Textbooks on speech

Ngawang Dorjee describes the process of creating textbooks for the TCVs.

Dr. Carolyn Hale

Ngawang Dorjee describes the process of creating textbooks for the TCVs.

When writing textbooks for the Tibetan Children’s Villages, writers reference classic Tibetan texts, Tibetan textbooks from the pre-occupation era, as well as European and American textbook.

Historically, there are two forms of written Tibetan — a form used by the lower class that involves an intricate vowel: consonant interaction in its calligraphy, and a form used by the educated class that utilizes a much simpler system of writing, but a more advanced vocabulary.

Today, the lower form of Tibetan is used in the introduction of the Tibetan language to young students; specifically, until the third grade, at which time the higher form of Tibetan is gradually introduced.

The vowel-consonant interface in the calligraphy mandates that the textbooks for grades three and lower must be handwritten and then scanned into a computer.

No word processing program exists for the lower form of Tibetan, making the production of text for the lower grades of the Tibetan Children’s Villages school system tedious and labor-intensive.

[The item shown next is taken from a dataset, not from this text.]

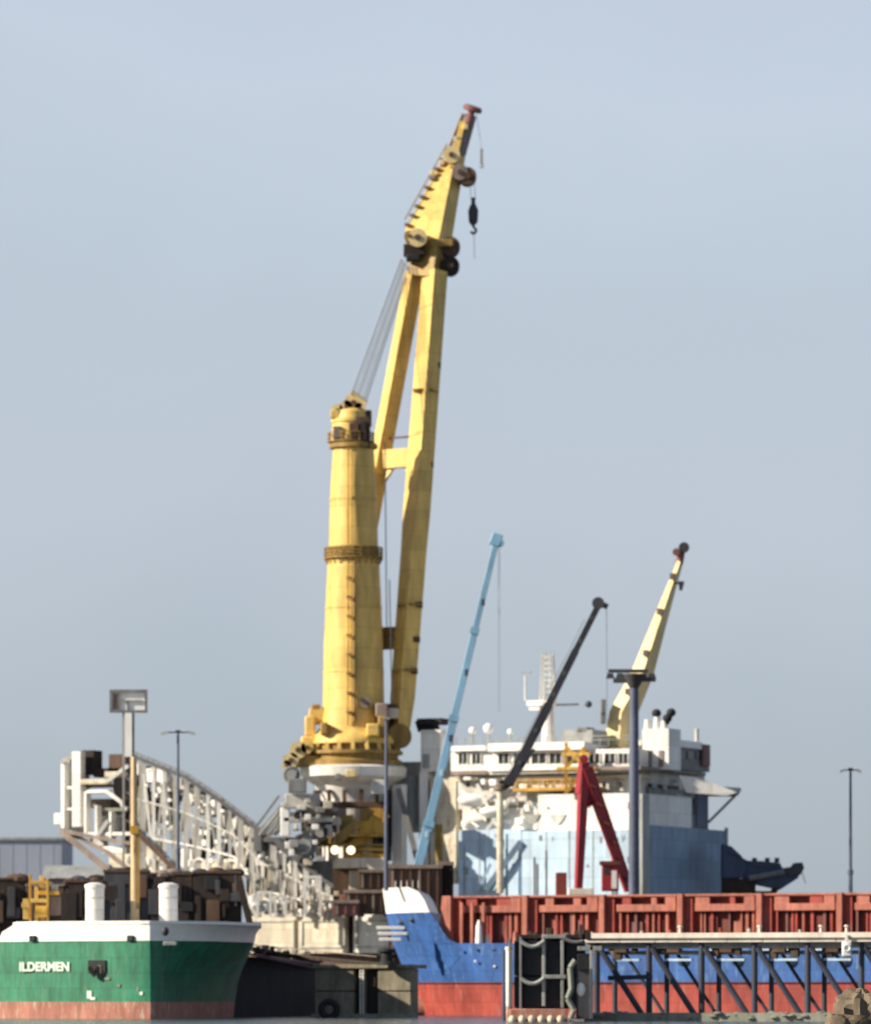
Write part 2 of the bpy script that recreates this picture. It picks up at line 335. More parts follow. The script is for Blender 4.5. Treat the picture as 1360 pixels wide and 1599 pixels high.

The director of textbook development at the Education Development and Resource Center of the Tibetan Children’s Villages is former Tibetan language teacher Ngawang Dorjee.

Dorjee taught grades one through twelve at the Dharamsala TCV until 1994, at which time he was asked to direct the textbook development division of the EDRC.

He and his family were living on the Tibetan side of the Tibet-Nepal border when the Chinese invaded Tibet in 1959. After the onset of the occupation, Dorjee’s family moved to a Sherpa village in Nepal in which Tibetan was spoken and they resided there for two years. Then, when Dorjee was six years old, he was sent to the Mussoorie School in India for education.

He completed his primary education at Mussoorie, and went on to a teacher’s training course in Bangalore. He then spent a year in the Indian military, and by 1979, the education system for Tibetans in Exile was advanced enough that he was able to teach refugee children at the still-developing Tibetan Children’s Village of Dharamsala.

Dorjee said the written Tibetan language has not been the same since 1959. In pre-occupation Tibet, the language was written with a bamboo pen on a piece of wood. He said in this era, the calligraphy was emphasized, almost to the point of taking ritual form.

“Now there is no time,” he said. “More importance is given to the content than the form.”

Dorjee has spent many years in the teaching and study of the Tibetan language, and has seen it grow and change in the under 50 years since the invasion.

Hindi and English influences on the Tibetan language are noticeable as the majority of young Tibetans receive their primary education in India and a new generation of children born to Tibetans in exile matures into the next educated generation of Tibetans. There is an increasing number of young people speaking Tibetan in a modified form, and so the language is being evolved according to the young speakers’ tastes.

The Tibetan language has only one sound, whereas Hindi has short and long sounds. In Tibetan, the vowel follows the consonant, as the last sound, whereas in English the vowel comes first.

Young speakers use a new order and length in the sounds of the Tibetan language, drawn from their exposure to the primary languages of India.

There are 30 consonants and four vowels in the Tibetan language, which is derived from ancient Sanskrit. The language faces an obstacle in the new terminology necessitated by advances in science, mathematics and technology. There is no uniformity in the creation of new words for new concepts, which often to miscommunications among Tibetans from differing regions.

After a detailed explanation of the development of Tibetan textbooks and a tour of the Education and Development Resource Center, Dorjee became pensive.

“The Tibetan language is our culture,” he said, “The culture must be taught in order to save it, but it must be taught in its native language, a language whose life is threatened daily.”